↓
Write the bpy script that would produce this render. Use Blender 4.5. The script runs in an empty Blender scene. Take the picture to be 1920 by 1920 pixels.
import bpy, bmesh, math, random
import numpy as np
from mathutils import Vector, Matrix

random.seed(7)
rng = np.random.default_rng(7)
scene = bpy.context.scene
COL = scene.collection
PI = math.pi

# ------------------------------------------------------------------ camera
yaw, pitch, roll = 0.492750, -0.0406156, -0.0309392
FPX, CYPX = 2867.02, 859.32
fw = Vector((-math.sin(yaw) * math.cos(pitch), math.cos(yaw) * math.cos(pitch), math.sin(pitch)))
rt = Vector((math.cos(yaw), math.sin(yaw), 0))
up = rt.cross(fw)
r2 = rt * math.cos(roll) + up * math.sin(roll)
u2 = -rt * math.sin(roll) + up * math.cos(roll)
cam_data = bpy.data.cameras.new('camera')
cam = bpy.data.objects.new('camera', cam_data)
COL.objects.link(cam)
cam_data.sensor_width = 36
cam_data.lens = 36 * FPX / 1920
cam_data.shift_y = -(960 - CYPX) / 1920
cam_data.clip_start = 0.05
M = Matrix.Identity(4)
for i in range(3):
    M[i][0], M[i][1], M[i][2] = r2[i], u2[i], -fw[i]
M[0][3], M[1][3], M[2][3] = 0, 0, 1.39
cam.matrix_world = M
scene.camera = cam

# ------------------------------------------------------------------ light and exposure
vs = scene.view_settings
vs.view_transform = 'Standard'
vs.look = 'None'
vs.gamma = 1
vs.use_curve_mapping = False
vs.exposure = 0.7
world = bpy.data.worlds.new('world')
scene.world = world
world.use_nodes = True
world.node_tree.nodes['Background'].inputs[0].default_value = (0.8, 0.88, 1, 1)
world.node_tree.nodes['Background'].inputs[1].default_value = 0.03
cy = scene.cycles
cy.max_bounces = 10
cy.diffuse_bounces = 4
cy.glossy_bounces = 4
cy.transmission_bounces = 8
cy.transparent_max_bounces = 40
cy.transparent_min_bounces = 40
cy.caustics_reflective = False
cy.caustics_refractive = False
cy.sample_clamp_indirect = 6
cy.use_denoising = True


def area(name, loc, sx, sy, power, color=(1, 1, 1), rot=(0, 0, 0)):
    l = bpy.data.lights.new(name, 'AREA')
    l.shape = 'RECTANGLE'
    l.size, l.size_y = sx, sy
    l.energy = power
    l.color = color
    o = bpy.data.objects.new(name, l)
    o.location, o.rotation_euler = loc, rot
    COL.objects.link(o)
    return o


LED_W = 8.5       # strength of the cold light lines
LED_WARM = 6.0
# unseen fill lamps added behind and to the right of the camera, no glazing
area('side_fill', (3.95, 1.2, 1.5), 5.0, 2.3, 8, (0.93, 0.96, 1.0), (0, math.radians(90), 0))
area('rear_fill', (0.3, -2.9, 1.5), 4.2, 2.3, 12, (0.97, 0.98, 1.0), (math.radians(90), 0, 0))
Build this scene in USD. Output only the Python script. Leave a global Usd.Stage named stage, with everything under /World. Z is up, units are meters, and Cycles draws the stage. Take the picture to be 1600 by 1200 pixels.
↑
Requirements =>
Quote the records above from their first line through the line containing "PI = math.pi", both ends included.

Answer to this problem =>
Write the bpy script that would produce this render. Use Blender 4.5. The script runs in an empty Blender scene. Take the picture to be 1920 by 1920 pixels.
import bpy, bmesh, math, random
import numpy as np
from mathutils import Vector, Matrix

random.seed(7)
rng = np.random.default_rng(7)
scene = bpy.context.scene
COL = scene.collection
PI = math.pi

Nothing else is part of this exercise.